----- Information shown -----

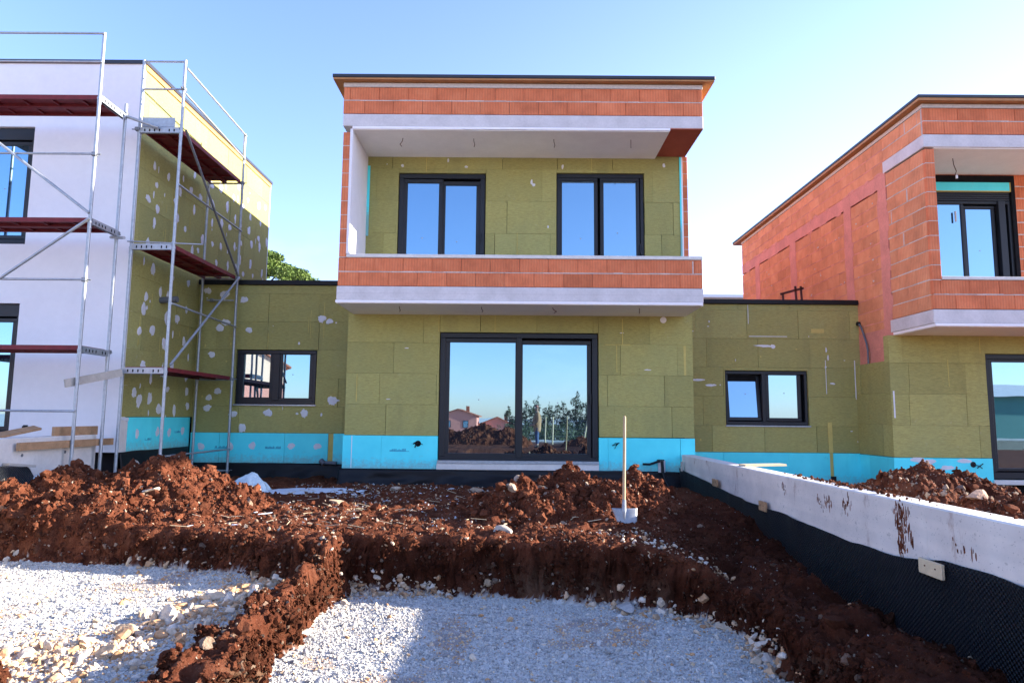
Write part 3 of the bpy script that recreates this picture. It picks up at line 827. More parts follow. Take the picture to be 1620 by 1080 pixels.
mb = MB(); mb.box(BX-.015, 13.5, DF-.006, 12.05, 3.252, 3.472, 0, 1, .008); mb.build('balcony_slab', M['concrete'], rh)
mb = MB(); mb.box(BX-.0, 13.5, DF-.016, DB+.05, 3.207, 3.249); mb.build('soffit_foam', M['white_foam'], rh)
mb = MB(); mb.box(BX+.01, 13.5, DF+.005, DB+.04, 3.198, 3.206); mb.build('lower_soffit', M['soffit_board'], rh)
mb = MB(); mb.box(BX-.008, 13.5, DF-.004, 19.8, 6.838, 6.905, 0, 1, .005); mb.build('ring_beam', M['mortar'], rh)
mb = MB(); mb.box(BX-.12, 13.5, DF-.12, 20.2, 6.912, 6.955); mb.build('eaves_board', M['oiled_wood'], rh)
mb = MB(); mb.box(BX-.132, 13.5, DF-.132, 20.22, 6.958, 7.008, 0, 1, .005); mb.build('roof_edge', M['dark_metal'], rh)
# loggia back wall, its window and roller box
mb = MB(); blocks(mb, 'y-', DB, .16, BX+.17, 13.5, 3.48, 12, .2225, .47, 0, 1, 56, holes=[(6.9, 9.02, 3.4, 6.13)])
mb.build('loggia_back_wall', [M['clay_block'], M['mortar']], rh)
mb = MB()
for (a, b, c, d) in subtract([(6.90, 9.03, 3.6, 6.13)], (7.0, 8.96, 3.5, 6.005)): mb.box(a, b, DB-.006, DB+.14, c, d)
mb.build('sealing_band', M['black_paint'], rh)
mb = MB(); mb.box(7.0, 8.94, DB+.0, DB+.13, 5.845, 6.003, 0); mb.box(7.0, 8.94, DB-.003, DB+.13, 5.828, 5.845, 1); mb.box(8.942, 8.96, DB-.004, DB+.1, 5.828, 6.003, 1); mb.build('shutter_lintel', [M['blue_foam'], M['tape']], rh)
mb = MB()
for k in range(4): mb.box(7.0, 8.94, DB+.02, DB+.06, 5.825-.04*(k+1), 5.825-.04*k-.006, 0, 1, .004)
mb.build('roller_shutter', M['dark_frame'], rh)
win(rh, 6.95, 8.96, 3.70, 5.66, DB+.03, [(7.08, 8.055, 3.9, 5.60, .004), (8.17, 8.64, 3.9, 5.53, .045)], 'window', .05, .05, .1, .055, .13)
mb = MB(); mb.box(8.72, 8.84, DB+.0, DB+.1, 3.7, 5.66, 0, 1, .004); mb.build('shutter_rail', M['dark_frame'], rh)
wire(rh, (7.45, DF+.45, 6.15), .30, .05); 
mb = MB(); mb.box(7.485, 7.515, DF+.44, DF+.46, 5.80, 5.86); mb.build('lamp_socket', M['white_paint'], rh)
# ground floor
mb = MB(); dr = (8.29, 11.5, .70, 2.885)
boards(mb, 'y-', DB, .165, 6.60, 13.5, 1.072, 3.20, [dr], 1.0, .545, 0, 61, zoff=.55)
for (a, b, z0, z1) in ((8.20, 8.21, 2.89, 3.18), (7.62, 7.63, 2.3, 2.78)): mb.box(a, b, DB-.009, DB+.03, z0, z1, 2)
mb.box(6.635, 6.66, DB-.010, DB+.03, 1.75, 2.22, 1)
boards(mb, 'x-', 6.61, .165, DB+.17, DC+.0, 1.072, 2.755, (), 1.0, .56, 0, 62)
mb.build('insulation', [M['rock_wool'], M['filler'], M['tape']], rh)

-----

Exercise - Leaving out the pictures, repeat the data above exactly.

Exercise solution -
Write part 3 of the bpy script that recreates this picture. It picks up at line 827. More parts follow. Take the picture to be 1620 by 1080 pixels.
mb = MB(); mb.box(BX-.015, 13.5, DF-.006, 12.05, 3.252, 3.472, 0, 1, .008); mb.build('balcony_slab', M['concrete'], rh)
mb = MB(); mb.box(BX-.0, 13.5, DF-.016, DB+.05, 3.207, 3.249); mb.build('soffit_foam', M['white_foam'], rh)
mb = MB(); mb.box(BX+.01, 13.5, DF+.005, DB+.04, 3.198, 3.206); mb.build('lower_soffit', M['soffit_board'], rh)
mb = MB(); mb.box(BX-.008, 13.5, DF-.004, 19.8, 6.838, 6.905, 0, 1, .005); mb.build('ring_beam', M['mortar'], rh)
mb = MB(); mb.box(BX-.12, 13.5, DF-.12, 20.2, 6.912, 6.955); mb.build('eaves_board', M['oiled_wood'], rh)
mb = MB(); mb.box(BX-.132, 13.5, DF-.132, 20.22, 6.958, 7.008, 0, 1, .005); mb.build('roof_edge', M['dark_metal'], rh)
# loggia back wall, its window and roller box
mb = MB(); blocks(mb, 'y-', DB, .16, BX+.17, 13.5, 3.48, 12, .2225, .47, 0, 1, 56, holes=[(6.9, 9.02, 3.4, 6.13)])
mb.build('loggia_back_wall', [M['clay_block'], M['mortar']], rh)
mb = MB()
for (a, b, c, d) in subtract([(6.90, 9.03, 3.6, 6.13)], (7.0, 8.96, 3.5, 6.005)): mb.box(a, b, DB-.006, DB+.14, c, d)
mb.build('sealing_band', M['black_paint'], rh)
mb = MB(); mb.box(7.0, 8.94, DB+.0, DB+.13, 5.845, 6.003, 0); mb.box(7.0, 8.94, DB-.003, DB+.13, 5.828, 5.845, 1); mb.box(8.942, 8.96, DB-.004, DB+.1, 5.828, 6.003, 1); mb.build('shutter_lintel', [M['blue_foam'], M['tape']], rh)
mb = MB()
for k in range(4): mb.box(7.0, 8.94, DB+.02, DB+.06, 5.825-.04*(k+1), 5.825-.04*k-.006, 0, 1, .004)
mb.build('roller_shutter', M['dark_frame'], rh)
win(rh, 6.95, 8.96, 3.70, 5.66, DB+.03, [(7.08, 8.055, 3.9, 5.60, .004), (8.17, 8.64, 3.9, 5.53, .045)], 'window', .05, .05, .1, .055, .13)
mb = MB(); mb.box(8.72, 8.84, DB+.0, DB+.1, 3.7, 5.66, 0, 1, .004); mb.build('shutter_rail', M['dark_frame'], rh)
wire(rh, (7.45, DF+.45, 6.15), .30, .05); 
mb = MB(); mb.box(7.485, 7.515, DF+.44, DF+.46, 5.80, 5.86); mb.build('lamp_socket', M['white_paint'], rh)
# ground floor
mb = MB(); dr = (8.29, 11.5, .70, 2.885)
boards(mb, 'y-', DB, .165, 6.60, 13.5, 1.072, 3.20, [dr], 1.0, .545, 0, 61, zoff=.55)
for (a, b, z0, z1) in ((8.20, 8.21, 2.89, 3.18), (7.62, 7.63, 2.3, 2.78)): mb.box(a, b, DB-.009, DB+.03, z0, z1, 2)
mb.box(6.635, 6.66, DB-.010, DB+.03, 1.75, 2.22, 1)
boards(mb, 'x-', 6.61, .165, DB+.17, DC+.0, 1.072, 2.755, (), 1.0, .56, 0, 62)
mb.build('insulation', [M['rock_wool'], M['filler'], M['tape']], rh)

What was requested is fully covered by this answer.